Sam Morse, Portfolio Manager
Multi-asset
The problems in the eurozone are now in continental Europe, not in the periphery. An institutional stalemate in France and disappointing economic performance from Germany could encourage the European Central Bank to cut interest rates both to help the eurozone’s largest exporter and partially offset internal problems.
For strategies denominated in euros, a decrease in the value of the euro is not a concern. Indeed, a lower currency could help eurozone equities, which we did not reduce at all in the run-up to the French elections. We would be looking for opportunities on any weakness following the election.
Overall, we are still relatively constructive on risk, although we have recently pared this back a little, increasing our protection through equity puts, which are relatively cheap at the moment. There are glimpses of green shoots of recovery in Europe, and markets will be watching for signs that they can be sustained.

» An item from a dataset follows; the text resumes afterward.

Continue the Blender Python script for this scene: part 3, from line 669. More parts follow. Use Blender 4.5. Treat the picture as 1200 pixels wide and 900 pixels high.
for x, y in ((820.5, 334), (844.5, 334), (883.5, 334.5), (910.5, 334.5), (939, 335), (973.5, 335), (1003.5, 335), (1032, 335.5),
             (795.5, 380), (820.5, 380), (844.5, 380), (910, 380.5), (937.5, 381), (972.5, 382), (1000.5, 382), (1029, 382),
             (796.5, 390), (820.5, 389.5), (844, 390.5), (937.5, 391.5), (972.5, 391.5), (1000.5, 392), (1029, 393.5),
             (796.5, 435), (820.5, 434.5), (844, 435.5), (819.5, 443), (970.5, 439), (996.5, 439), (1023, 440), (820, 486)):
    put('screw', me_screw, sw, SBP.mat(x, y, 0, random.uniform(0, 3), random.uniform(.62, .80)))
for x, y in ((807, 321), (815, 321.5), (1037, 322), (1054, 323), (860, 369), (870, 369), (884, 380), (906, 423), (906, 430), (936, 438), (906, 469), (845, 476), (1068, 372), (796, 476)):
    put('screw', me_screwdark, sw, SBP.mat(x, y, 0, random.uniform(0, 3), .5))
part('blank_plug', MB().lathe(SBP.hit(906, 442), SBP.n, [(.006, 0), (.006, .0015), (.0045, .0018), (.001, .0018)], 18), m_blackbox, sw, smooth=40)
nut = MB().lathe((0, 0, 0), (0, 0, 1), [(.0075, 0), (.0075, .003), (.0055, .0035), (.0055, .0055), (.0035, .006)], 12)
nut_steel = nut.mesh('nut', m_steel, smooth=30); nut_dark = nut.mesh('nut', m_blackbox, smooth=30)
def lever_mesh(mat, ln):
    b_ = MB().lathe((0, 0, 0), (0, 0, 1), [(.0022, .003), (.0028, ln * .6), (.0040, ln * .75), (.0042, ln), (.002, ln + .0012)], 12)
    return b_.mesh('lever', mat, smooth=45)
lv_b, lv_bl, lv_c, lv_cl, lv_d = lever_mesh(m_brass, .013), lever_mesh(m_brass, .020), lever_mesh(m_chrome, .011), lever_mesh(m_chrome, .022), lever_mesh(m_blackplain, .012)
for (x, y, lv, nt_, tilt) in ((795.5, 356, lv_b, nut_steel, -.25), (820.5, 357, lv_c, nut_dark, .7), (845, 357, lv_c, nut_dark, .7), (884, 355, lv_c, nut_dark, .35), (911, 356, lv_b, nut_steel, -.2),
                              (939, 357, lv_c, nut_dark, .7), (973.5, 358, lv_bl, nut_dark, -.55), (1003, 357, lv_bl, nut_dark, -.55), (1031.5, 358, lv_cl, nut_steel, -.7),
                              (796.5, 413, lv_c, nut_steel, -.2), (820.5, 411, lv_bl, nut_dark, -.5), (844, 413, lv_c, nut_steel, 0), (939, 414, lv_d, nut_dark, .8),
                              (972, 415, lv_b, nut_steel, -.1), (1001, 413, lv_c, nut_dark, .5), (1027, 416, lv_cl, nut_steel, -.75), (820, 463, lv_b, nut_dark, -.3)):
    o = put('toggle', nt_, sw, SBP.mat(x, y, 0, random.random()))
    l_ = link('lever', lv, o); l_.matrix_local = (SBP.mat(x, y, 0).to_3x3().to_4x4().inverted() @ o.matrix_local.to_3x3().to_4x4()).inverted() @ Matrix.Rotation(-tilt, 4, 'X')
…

- Mario Baronci, Portfolio Manager
Some short-term volatility in the coming days is certainly possible while the dust settles. We were broadly neutral on European equities before the surprise announcement of the French election, and we maintained that view in the weeks leading up to the votes. The start of the ECB’s rate-cutting cycle should help to encourage economic activity, but overall there have been few reasons to get excited about European equities - economic activity and PMIs remain relatively weak, despite some tentative signs of improvement.
In fixed income, we have largely preferred European government bonds to US Treasuries this year given our belief that the ECB would cut faster than the Fed and because of the large US fiscal deficit. Fiscal deficits are also an issue for the ‘core’ European economies, and we’ll be watching closely to understand the impact of France’s political stalemate on its fiscal outlook over the coming months.
More broadly, news around the election has masked some signs of improving economic activity in Europe. However, in a reverse echo of the euro crisis of the early 2010s, it is in fact the periphery economies of Italy, Spain, and Greece that look best poised for growth while the core countries lag.